Casablanca 1943: Behind FDR and Churchill are the Combined [US-UK] Chiefs of Staff: US Army Air Forces Chief Hap Arnold, Admiral Ernie King, Army Chief of Staff George C. Marshall; British First Sea Lord Fleet Admiral Sir Dudley Pound;  Chief of Air Staff Air Chief Marshal Sir  Charles Portal (later Viscount Portal of Hungerford); Chief of the Imperial General Staff and Chairman of the Chiefs of Staff Committee General Sir Alan Brooke (later Viscount Alanbrooke); and Chief of Combined Operations Vice Admiral Louis Mountbatten (later Earl Mountbatten of Burma)

I've already foreshadowed the 70th anniversary of the Casablanca Conference in a couple of recent posts. 

Today marks the beginning of the Conference in the Anfa resort area on January 14, 1943. The Conference was in, but very much not of (or about), Morocco. Sultan Muhammad V was not among the participants. It was essentially an Anglo-American summit with a French subtext, as the Allies sought to reconcile the two hostile figures seeking to lead the French abroad: Charles de Gaulle and Henri Giraud. But the main purpose was to allow the Combined Chiefs of Staff of the UK and US to meet in purpose, as well as FDR and Churchill.

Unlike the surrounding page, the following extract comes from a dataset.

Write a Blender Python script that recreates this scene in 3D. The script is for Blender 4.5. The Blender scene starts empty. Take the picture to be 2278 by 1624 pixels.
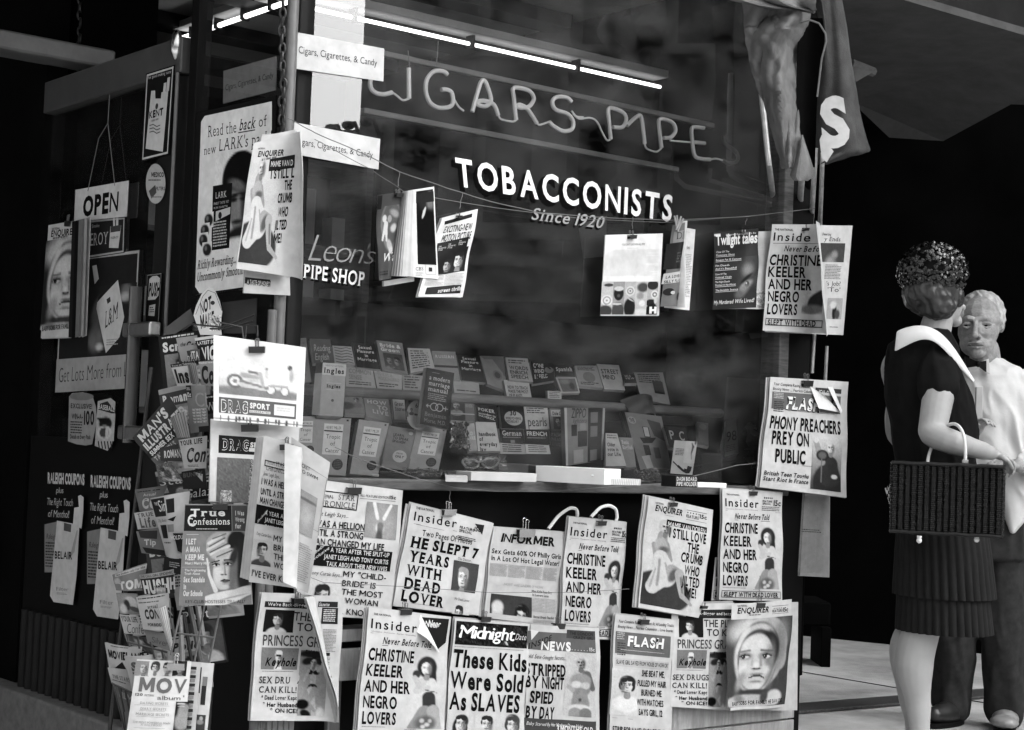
import bpy, bmesh, math, random
import numpy as np
from mathutils import Vector, Matrix
from mathutils.geometry import tessellate_polygon

rnd = random.Random(7)
SC = bpy.context.scene
COL = SC.collection

# ------------------------------------------------------------------ camera
EYE = Vector((0, 0, 1.08))
FPX, CX, CY = 3738.0, 1139.0, 812.0          # focal length and centre in the units used for measuring the photograph
TILT, ROLL = math.radians(2.65), math.radians(2.2)
FWD = Vector((0, math.cos(TILT), math.sin(TILT)))
_r0, _u0 = Vector((1, 0, 0)), Vector((0, -math.sin(TILT), math.cos(TILT)))
RIGHT = _r0 * math.cos(ROLL) + _u0 * math.sin(ROLL)
UP = _u0 * math.cos(ROLL) - _r0 * math.sin(ROLL)
cam_data = bpy.data.cameras.new('camera')
cam = bpy.data.objects.new('camera', cam_data)
COL.objects.link(cam)
m = Matrix((RIGHT, UP, -FWD)).transposed().to_4x4()
m.translation = EYE
cam.matrix_world = m
cam_data.sensor_width = 36.0
cam_data.lens = FPX / 2278.0 * 36.0
cam_data.clip_start, cam_data.clip_end = 0.05, 2000
SC.camera = cam

# ------------------------------------------------------------------ sky, sun, exposure
SUN_EL, SUN_AZ = math.radians(40), math.radians(96)       # azimuth from +Y towards +X
world = bpy.data.worlds.new('World')
SC.world = world
world.use_nodes = True
nt = world.node_tree
bg = nt.nodes['Background']
sky = nt.nodes.new('ShaderNodeTexSky')
sky.sky_type = 'NISHITA'
sky.sun_disc = False
sky.sun_elevation = SUN_EL
sky.sun_rotation = SUN_AZ
sky.dust_density = 4.0
bw = nt.nodes.new('ShaderNodeRGBToBW')                      # the photograph is black and white
nt.links.new(sky.outputs[0], bw.inputs[0])
nt.links.new(bw.outputs[0], bg.inputs[0])
bg.inputs[1].default_value = 0.15
sun_d = bpy.data.lights.new('sun', 'SUN')
sun_d.energy, sun_d.angle = 3.0, math.radians(0.5)
sun = bpy.data.objects.new('sun', sun_d)
COL.objects.link(sun)
_sd = Vector((math.sin(SUN_AZ) * math.cos(SUN_EL), math.cos(SUN_AZ) * math.cos(SUN_EL), math.sin(SUN_EL)))
sun.rotation_euler = _sd.to_track_quat('Z', 'Y').to_euler()
vs = SC.view_settings
vs.view_transform, vs.look, vs.gamma, vs.use_curve_mapping = 'Standard', 'None', 1.0, False
vs.exposure = 2.4
SC.cycles.max_bounces = 8
SC.cycles.transparent_max_bounces = 24
SC.cycles.caustics_reflective = SC.cycles.caustics_refractive = False

# ------------------------------------------------------------------ measured frame of the place
Z = Vector((0, 0, 1))
W0 = Vector((-0.622, 4.71, 0))                # foot of the shop corner
U = Vector((0.775, 0.632, 0)).normalized()    # along the shop window, away from the corner
N = Vector((U.y, -U.x, 0))                    # out of the window, towards the street
V = Vector((-N.x, -N.y, 0))                   # along the door side, away from the corner
ND = Vector((-U.x, -U.y, 0))                  # out of the door side
# tiles of the photograph that were measured enlarged: origin and scale
TILES = dict(A=(525.7, 1020.5, .3717), B=(1082.4, 1020.5, .3717), C=(1639, 1020.5, .3717), D=(0, 1020.5, .3717),
             E=(1639, 463.9, .3618), F=(1298.9, 445.3, .2715), G=(804, 371.1, .2094), H=(278.3, 711.3, .2285),
             I=(216.5, 1020.5, .2094), J=(216.5, 1298.9, .2003), K=(556.7, 680.4, .2715), L=(1113.3, 680.4, .2715),
             M=(0, 494.8, .34276), N=(0, 0, .34276), O=(618.5, 0, .34276), P=(1237, 0, .34276), Q=(1670, 0, .3427), X=(0, 0, 1))

def px(t, x, y):
    o = TILES[t]
    return o[0] + x * o[2], o[1] + y * o[2]

def ray(x, y):
    return RIGHT * ((x - CX) / FPX) + UP * ((CY - y) / FPX) + FWD

def hit(x, y, p0, n):
    d = ray(x, y)
    return EYE + d * ((p0 - EYE).dot(n) / d.dot(n))

def win(x, y, d=0.0):
    return hit(x, y, W0 + N * d, N)

def dor(x, y, d=0.0):
    return hit(x, y, W0 + ND * d, ND)

def at(x, y, depth):
    return hit(x, y, Vector((0, depth, 0)), Vector((0, 1, 0)))

def onground(x, y, z=0.0):
    return hit(x, y, Vector((0, 0, z)), Z)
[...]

Stalin had also been invited, but in late 1942 the Red Army had broken through at Stalingrad and surrounded the German VIth Army Group, which was now starving and cut off but ordered by Hitler to fight to the last man. Stalin felt he couldn't travel.

Some video:
 
The Conference is mainly remembered today for the US-British insistence on "unconditional surrender" by the Axis (which would cause some problems later on), and for the de Gaulle-Giraud meeting, shown in the photos at bottom, which I'll blog more about later as it occurred at the end of the Conference. It was the first Roosevelt trip abroad (excluding Canada) while in office and the first by any US President during wartime. It was also the first of the summits to be held in the Middle East (Cairo and Tehran would follow). Like them, it took place in a bubble isolated from the Moroccans all around it.